The Iranian FA (FFIRI) has been pushing to relocate the team's three World Cup group matches from the US to Mexico, citing the American military involvement alongside Israel in strikes that sparked the current regional war.

The FFIRI said earlier this month they were in discussions with FIFA about a venue switch, while Iran's sports ministry has banned national and club sports teams from travelling to countries it considers hostile ‌until further notice.

Infantino, ‌however, was dismissive when asked about the possibility of a venue ‌switch ⁠during a surprise ⁠visit to Türkiye to watch Iran's 5-0 friendly win over Costa Rica.

"No, no, the matches will be where they should be according to the draw," he told reporters in the Turkish city of Antalya, where the Iran squad has been holding a training camp.

"It looks like we'll be in the right grounds.
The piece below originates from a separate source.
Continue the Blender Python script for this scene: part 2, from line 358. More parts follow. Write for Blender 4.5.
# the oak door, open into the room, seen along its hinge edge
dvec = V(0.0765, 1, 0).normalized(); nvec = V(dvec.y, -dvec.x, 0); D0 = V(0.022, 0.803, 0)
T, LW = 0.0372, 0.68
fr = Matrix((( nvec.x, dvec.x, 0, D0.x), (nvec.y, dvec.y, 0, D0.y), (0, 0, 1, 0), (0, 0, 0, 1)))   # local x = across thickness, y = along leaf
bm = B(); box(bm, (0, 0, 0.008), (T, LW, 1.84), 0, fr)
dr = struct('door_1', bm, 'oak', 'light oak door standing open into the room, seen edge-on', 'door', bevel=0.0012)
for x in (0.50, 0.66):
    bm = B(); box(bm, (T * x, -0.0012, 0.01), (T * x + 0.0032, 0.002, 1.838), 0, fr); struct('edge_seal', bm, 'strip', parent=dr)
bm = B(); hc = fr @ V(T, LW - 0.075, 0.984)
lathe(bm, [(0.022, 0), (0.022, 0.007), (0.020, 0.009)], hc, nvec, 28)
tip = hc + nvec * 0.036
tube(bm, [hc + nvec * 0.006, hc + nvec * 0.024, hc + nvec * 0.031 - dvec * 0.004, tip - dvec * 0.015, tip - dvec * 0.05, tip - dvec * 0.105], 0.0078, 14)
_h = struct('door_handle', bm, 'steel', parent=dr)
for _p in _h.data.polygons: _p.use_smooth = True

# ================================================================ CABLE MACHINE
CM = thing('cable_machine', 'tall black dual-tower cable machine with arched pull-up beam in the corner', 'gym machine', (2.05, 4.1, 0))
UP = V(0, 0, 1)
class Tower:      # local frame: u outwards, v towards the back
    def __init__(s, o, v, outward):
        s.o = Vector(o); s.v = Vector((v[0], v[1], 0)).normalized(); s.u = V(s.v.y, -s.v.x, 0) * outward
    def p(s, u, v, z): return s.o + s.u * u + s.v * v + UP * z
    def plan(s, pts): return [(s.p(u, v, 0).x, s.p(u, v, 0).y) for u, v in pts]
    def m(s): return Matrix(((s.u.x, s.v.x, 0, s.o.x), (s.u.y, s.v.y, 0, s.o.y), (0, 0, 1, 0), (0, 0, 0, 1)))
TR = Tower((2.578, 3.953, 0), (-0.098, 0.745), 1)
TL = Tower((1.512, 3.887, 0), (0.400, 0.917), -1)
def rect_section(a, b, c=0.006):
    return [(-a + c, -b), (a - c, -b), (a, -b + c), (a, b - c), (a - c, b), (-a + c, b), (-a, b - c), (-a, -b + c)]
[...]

We're delighted because they're a very, very strong team, as we saw today. I'm very happy. I saw the team, I spoke to the ⁠players and the coaches."

Iran, who booked their place at the tournament ‌in March last year, are scheduled to play all ‌of their Group G matches on American soil -- two in Los Angeles and one in Seattle -- ‌against Belgium, Egypt and New Zealand.
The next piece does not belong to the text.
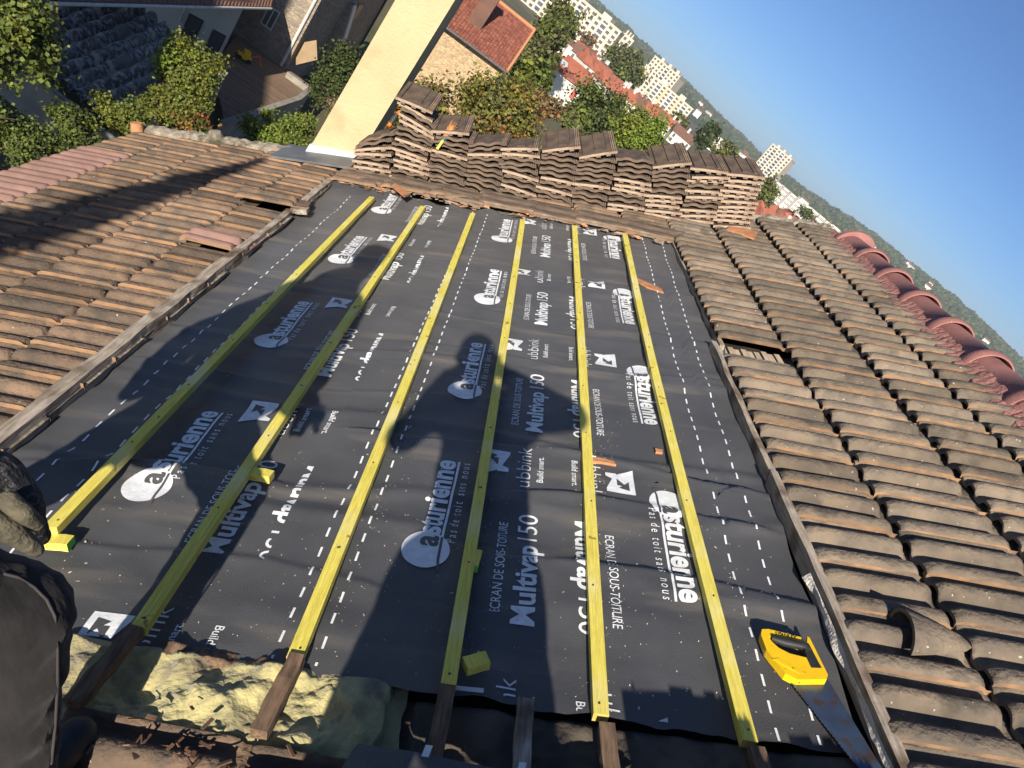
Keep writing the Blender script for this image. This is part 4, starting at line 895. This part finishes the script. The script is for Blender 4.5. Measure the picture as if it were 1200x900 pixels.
rf_=mb.build('roof','brown_roof',ch); mb=MB(); mb.tube([iv@(q0+Vector((0,0,-.03)))+Vector((0,.08,0)),iv@(q1+Vector((0,0,-.03)))+Vector((0,.08,0))],.06,8); mb.build('gutter','white_pipe',rf_)
mb=MB(); x,z=f(214,14); mb.tube([(x,.08,z-.4),(x,.08,z+.5)],.05,8); mb.build('white_downpipe','white_pipe',ch)
# grey stone house with downpipe
S0,S1=atZ(334,80,.95),atZ(275,38,.95); d,n_,L,f=vwall(S0,S1)
if n_.dot(CAM-S0)<0: n_=-n_
SW=Matrix(((d.x,n_.x,0,S0.x),(d.y,n_.y,0,S0.y),(0,0,1,0),(0,0,0,1)))
st=thing('stone_house','grey rubble-stone house behind the terrace, with a pale downpipe','house',SW)
SI=SW.inverted(); D2=Vector((.012,1,0)).normalized(); N2=Vector((1,-.012,0)).normalized(); S2=S0+D2*16; far=S1+(S1-S0).normalized()*2
mb=MB(); fp=[S0,far,far+Vector((0,9,0)),S2]; mb.add([SI@Vector((p.x,p.y,z)) for z in (-1,8.5) for p in fp],[(0,1,5,4),(1,2,6,5),(2,3,7,6),(3,0,4,7),(4,5,6,7)]); mb.build('wall','stone_grey',st)
opening(st,[(316,8),(326,14),(319,33),(306,28)],f,'glass_dark','white_pipe')
mb=MB(); x0,z0=f(300,34); x1,z1=f(314,44); mb.box((min(x0,x1),0,min(z0,z1)-.1),(max(x0,x1),.22,min(z0,z1)+.12)); mb.build('sill','concrete',st)
x,z=f(330,76); mb=MB(); mb.tube([(x,.10,.95),(x,.10,8.5)],.09,10); mb.build('downpipe','white_pipe',st)
f2=vwall(S0,S2)[3]; sb=f2(388,44)[0]
def b2(s0,s1,x0b,x1b,x0t,x1t,z0,z1):
    q8=[S0+D2*s+N2*x for s,x in ((s0,x0b),(s1,x0b),(s1,x1b),(s0,x1b))]; t8=[S0+D2*s+N2*x for s,x in ((s0,x0t),(s1,x0t),(s1,x1t),(s0,x1t))]
    return [SI@Vector((p.x,p.y,z0)) for p in q8]+[SI@Vector((p.x,p.y,z1)) for p in t8]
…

US President Donald Trump said earlier this month that ‌while Iran's national team were welcome to play in the US, it might not be appropriate for their "life and safety".

Trump later made clear that any threat to the players would not come from the United States.

United Arab Emirates-based striker Sardar Azmoun was omitted from the squad for the training ‌camp amidst Iranian media reports that he had been expelled for a perceived act of disloyalty to the government.

Speaking directly to the Iranian players on Tuesday, Infantino pledged his support but steered clear of the wider issues surrounding the war.

"From now until the World Cup, I will do whatever I can to support the Iran national team," Infantino said, according to the FFIRI.

"If you want to organize a training camp or if there is any matter related to activities outside the country, whatever it is, I will help.

"Whenever you want, please stay in contact. I am at your service and will help with anything you need."

The World Cup takes place in the US, Mexico and Canada from June 11 to July 19.